## Requirement
Copy each line exactly. Drop every picture.
★ ★ ★ ★ ★
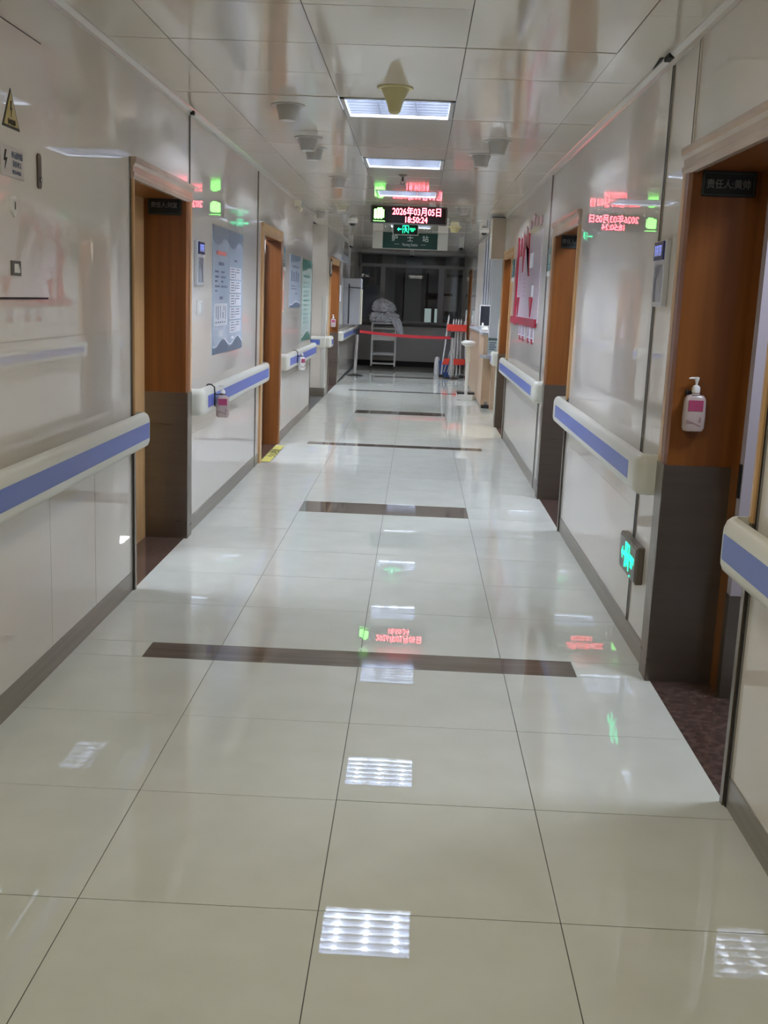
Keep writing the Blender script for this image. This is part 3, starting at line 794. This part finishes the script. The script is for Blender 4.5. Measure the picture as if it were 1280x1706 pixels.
# door display unit, left
def display_unit(side, y, z, label, big=False):
    s = 1 if side == 'L' else -1; x = XL if side == 'L' else XR
    t = thing('ward_display', (x, y, z), label, 'display unit', 'ward display units beside the doors')
    MB().box((0, -.10, -.135), (s * .022, .10, .135), .004).build('frame', mat('unit_frame', (.62, .63, .66), .3), t)
    MB().box((s * .02, -.075, -.115), (s * .0235, .075, .035)).build('picture', mat('unit_picture', (.36, .38, .44), .2), t)
    m = MB(); m.prism([(-.075, .035), (.06, .035), (.075, -.02), (.045, -.115), (.02, -.115), (.03, -.02), (-.02, -.0)], 0, s * .0233, s * .0243); m.build('picture_dark_area', mat('unit_picture_dark', (.14, .15, .19), .3), t)  # darker shape on the picture face
    MB().box((s * .021, -.085, .055), (s * .030, .085, .13), .002).build('number_display', DBLUE, t)
    m = MB()
    for i, (yy, ww) in enumerate(((-.055, .02), (-.022, .012), (.005, .024), (.042, .02))):
        m.box((s * .0295, yy, .072), (s * .0308, yy + ww * .3, .114)); m.box((s * .0295, yy, .108), (s * .0308, yy + ww, .114)); m.box((s * .0295, yy + ww * .7, .072), (s * .0308, yy + ww, .114)); m.box((s * .0295, yy, .090), (s * .0308, yy + ww, .096))
    m.build('digits', DBLTX, t)
display_unit('L', 6.78, 1.665, 'ward display unit with navy number panel on the left wall beside the first doorway')
display_unit('R', 4.615, 1.64, 'ward display unit on the right wall beside the nearest doorway')
t = thing('light_switch', (XL, 6.85, 1.395), 'white switch plate on the left wall under the ward display', 'switch')
MB().box((-.001, -.09, -.045), (.008, .09, .045), .003).build('plate', WHITE, t)
for yy in (-.045, .045): MB().box((.006, yy - .03, -.03), (.011, yy + .03, .03), .002).build('rocker', WHITE, t)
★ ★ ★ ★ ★
## Expected answer
Keep writing the Blender script for this image. This is part 3, starting at line 794. This part finishes the script. The script is for Blender 4.5. Measure the picture as if it were 1280x1706 pixels.
# door display unit, left
def display_unit(side, y, z, label, big=False):
    s = 1 if side == 'L' else -1; x = XL if side == 'L' else XR
    t = thing('ward_display', (x, y, z), label, 'display unit', 'ward display units beside the doors')
    MB().box((0, -.10, -.135), (s * .022, .10, .135), .004).build('frame', mat('unit_frame', (.62, .63, .66), .3), t)
    MB().box((s * .02, -.075, -.115), (s * .0235, .075, .035)).build('picture', mat('unit_picture', (.36, .38, .44), .2), t)
    m = MB(); m.prism([(-.075, .035), (.06, .035), (.075, -.02), (.045, -.115), (.02, -.115), (.03, -.02), (-.02, -.0)], 0, s * .0233, s * .0243); m.build('picture_dark_area', mat('unit_picture_dark', (.14, .15, .19), .3), t)  # darker shape on the picture face
    MB().box((s * .021, -.085, .055), (s * .030, .085, .13), .002).build('number_display', DBLUE, t)
    m = MB()
    for i, (yy, ww) in enumerate(((-.055, .02), (-.022, .012), (.005, .024), (.042, .02))):
        m.box((s * .0295, yy, .072), (s * .0308, yy + ww * .3, .114)); m.box((s * .0295, yy, .108), (s * .0308, yy + ww, .114)); m.box((s * .0295, yy + ww * .7, .072), (s * .0308, yy + ww, .114)); m.box((s * .0295, yy, .090), (s * .0308, yy + ww, .096))
    m.build('digits', DBLTX, t)
display_unit('L', 6.78, 1.665, 'ward display unit with navy number panel on the left wall beside the first doorway')
display_unit('R', 4.615, 1.64, 'ward display unit on the right wall beside the nearest doorway')
t = thing('light_switch', (XL, 6.85, 1.395), 'white switch plate on the left wall under the ward display', 'switch')
MB().box((-.001, -.09, -.045), (.008, .09, .045), .003).build('plate', WHITE, t)
for yy in (-.045, .045): MB().box((.006, yy - .03, -.03), (.011, yy + .03, .03), .002).build('rocker', WHITE, t)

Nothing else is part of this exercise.